And TUC Frances O’Grady argued that insecurity at work is becoming “the new normal for too many workers”.

 

 

“It’s happening across new and old industries, with workers forced onto shady contracts whether they’re Uber drivers, bar staff or teaching assistants,” she said.

 

 

“People need jobs they can live on and build a life around. But if you don’t how much work you will have from one day to the next, making ends meet is a nightmare.

 

 

“How is a working parent supposed to plan childcare when they don’t know the hours they’ll be working? And how can it be right that in 2017 workers are at the mercy of bad bosses who can just take away all their hours or throw them off the job with no notice?

 

 

“The rules that protect workers need to be dragged into the 21st Century,” O’Grady added, noting that the government’s Taylor review is a prime opportunity to sort this.

 

 

“But we also need to get more people into unions,” she went on to say.  “Workers in unionised workplaces are twice as likely to be on a secure contract.
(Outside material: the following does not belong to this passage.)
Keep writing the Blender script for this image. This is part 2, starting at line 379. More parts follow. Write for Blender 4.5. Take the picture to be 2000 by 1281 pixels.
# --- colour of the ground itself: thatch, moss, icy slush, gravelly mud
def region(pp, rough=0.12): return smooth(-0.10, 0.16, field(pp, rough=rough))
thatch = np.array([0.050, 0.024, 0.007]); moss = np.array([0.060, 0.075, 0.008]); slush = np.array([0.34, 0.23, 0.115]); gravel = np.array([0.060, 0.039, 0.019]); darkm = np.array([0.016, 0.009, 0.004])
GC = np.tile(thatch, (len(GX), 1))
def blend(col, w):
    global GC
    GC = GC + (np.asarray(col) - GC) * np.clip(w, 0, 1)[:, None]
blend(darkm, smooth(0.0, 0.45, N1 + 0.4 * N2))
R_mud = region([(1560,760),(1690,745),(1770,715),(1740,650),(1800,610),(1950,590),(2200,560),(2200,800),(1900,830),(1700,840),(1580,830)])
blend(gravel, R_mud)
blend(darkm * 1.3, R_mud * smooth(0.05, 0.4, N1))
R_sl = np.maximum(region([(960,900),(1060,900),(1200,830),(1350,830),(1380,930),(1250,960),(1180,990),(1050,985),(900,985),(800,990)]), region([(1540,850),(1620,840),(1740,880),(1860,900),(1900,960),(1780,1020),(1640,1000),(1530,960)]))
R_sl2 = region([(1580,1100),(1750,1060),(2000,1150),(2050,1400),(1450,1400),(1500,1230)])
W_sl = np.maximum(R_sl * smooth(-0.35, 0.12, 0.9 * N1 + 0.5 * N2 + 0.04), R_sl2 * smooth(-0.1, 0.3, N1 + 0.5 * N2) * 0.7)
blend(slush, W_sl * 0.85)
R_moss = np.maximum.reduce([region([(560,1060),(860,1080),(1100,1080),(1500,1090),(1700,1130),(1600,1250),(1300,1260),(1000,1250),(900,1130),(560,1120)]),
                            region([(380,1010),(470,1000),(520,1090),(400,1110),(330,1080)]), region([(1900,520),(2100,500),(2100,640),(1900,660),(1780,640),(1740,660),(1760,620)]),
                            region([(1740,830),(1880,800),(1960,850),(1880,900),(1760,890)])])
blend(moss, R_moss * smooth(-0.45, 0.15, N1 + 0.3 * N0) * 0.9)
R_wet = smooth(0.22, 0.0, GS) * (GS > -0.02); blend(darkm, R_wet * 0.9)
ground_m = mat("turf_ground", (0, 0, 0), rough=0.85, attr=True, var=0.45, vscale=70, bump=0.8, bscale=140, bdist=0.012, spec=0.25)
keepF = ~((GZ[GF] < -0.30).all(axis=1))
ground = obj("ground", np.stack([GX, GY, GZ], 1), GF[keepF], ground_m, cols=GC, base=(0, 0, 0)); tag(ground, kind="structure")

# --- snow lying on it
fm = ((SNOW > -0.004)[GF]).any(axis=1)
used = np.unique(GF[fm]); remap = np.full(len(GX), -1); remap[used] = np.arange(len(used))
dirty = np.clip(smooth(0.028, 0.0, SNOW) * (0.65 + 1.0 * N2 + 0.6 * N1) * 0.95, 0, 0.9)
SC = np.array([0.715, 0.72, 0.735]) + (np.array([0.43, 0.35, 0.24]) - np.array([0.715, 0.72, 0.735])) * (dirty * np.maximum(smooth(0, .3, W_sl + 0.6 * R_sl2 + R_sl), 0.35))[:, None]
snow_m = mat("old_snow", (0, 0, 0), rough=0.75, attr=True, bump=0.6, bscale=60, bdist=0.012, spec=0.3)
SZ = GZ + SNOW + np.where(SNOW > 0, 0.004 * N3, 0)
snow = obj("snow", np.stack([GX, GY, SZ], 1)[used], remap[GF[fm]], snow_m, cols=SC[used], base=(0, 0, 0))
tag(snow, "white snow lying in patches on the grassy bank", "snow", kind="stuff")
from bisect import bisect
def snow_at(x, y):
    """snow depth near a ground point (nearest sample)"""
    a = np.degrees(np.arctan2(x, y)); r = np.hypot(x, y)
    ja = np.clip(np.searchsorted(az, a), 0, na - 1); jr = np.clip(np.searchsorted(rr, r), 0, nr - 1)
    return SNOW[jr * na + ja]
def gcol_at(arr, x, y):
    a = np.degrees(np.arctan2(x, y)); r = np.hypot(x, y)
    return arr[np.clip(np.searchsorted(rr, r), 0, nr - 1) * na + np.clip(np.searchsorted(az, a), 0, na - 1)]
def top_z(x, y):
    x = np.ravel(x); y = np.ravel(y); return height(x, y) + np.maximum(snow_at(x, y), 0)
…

So I say to working people: if you’re not in a union, get some mates together and all sign up if you want a better deal at work.”

 

 

Brexit worries

Despite prime minister Theresa May’s earlier assurances on workers’ rights derived from the EU, emphasising that all rights would be transposed into UK law post-Brexit, critics have warned that such assurances aren’t without potential loopholes, which could threaten to make job insecurity in the UK even worse.

 

 

Unite assistant general secretary Tony Burke explained.

 

 

“The government may grandfather all EU workers’ rights across in the Great Repeal Bill but then they can add on what are called ‘sunset clauses’ which means over a certain amount of time these rights can be taken away without having to have a debate in Parliament through statutory instruments,” he said.

 

 

“There are enough hard-Brexiteers in the Tory party – like Priti Patel who said she wanted to see 50 per cent of workers’ rights from the EU stripped away – that makes this scenario entirely possible,” he added.

 

 

Accountancy firm PwC today (February 7) published the most glowing predictions for a UK economy post-Brexit to date, noting that in the years following 2020, any short-term economic pain from leaving the EU may well have passed. The firm said that by 2050, the UK could be the fastest growing economy in the list of wealthy G7 countries which includes the USA, Canada, France, Germany and others.

 

 

But there’s one catch. The accountancy firm said its predictions were based on the fact that the UK had a “flexible economy” – a euphemism for an economy whose labour market is dominated by jobs in which workers have little job security.

 

 

In other words, according to the firm, the UK’s economic growth post-Brexit should in part be powered by the very job insecurity that’s already spreading now – which doesn’t bode well for UK workers’ rights.

 

 

‘Envy of the world’

Unite assistant general secretary Steve Turner argued that a Brexit that works for everyone must not mean a race to the bottom on workers’ rights.

 

 

“The job insecurity that we’ve seen grow under the coalition government threatens to be turbocharged post-Brexit if we aren’t careful,” he said.

 

 

“Strengthening UK workers’ rights – with a renewed emphasis on unionised jobs and on sector-level collective bargaining – is a much better, more sustainable way of growing the economy long-term than slashing and burning wages and employment protections.

 

 

“Unionised workers have stronger job security and higher wages, which helps power the economy with their consumer spending power,” Turner added.

 

 

“Let’s make the UK the envy of the world in the way it treats its workers – the government can make good on this goal by taking immediate steps such as, for example, beefing up enforcement to crack down on bad bosses, supporting trade unions instead of seeing us as the enemy within, and outlawing zero-hours contracts the way New Zealand did last year.”